Fantastic plastic: Gruninger chose to build his pyramids out of something a little more worker-friendly than giant blocks of stone. “As far as the materials go, there is, of course, wood,” he says. “But most of the materials creating the surfaces are some sort of a resin or a plastic material. You pour it into a mold, and it hardens and the reaction takes place. So all the surfaces that you see in the movie that look like stone or even like the wooden scaffolding constructions that we put all over the pyramids are, as a matter of fact, the things that we’d cast in molds in large quantities. They’re painted slightly differently, so you still believe that it’s something that’s manufactured by hand rather than from some sort of a modern factory assembly.”

Rewriting history: Gruninger’s miniature pyramids blend the historically correct details of Giza with elements of Emmerich’s imagination. “We got hold of all sorts of books about ancient Egypt and stuff like that,” says Gruninger. “But the film has a title ‘10,000 BC,’ so we are creating a fantasy pre-Egyptian world there. Roland actually pretends that there was somebody else putting up the pyramids and the Sphinx and all of that before the Egyptian culture actually modified or altered them.”
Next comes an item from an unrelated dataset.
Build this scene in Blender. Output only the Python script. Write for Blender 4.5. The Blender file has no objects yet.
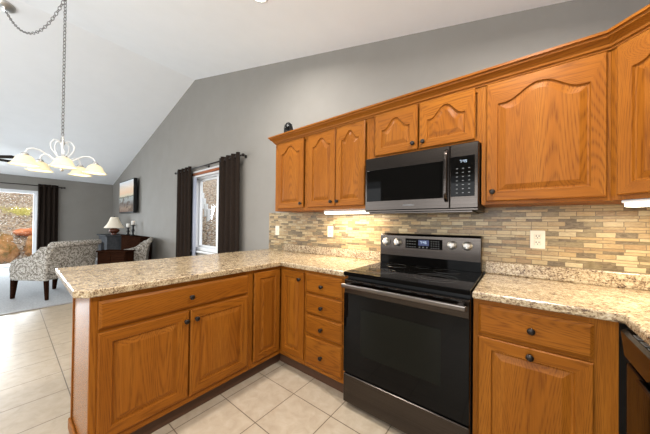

The shipping news: The miniature build spanned two continents. “We had up to 70, 80 model makers working for a period of four months on the whole miniature construction back in Germany,” says Gruninger. “And then we had 15 long overseas containers, the ones that are 12 meters, and we had those filled with all the parts of the miniatures. They were sent by ship to Namibia. It took 30 days’ transportation, and then it took us three weeks to set the whole thing up in the Namib Desert. We had some concrete foundations cast into the sand to stand the more important buildings on, and then we filmed it for six weeks. We did literally hundreds of miniature shots. That was quite a huge build.”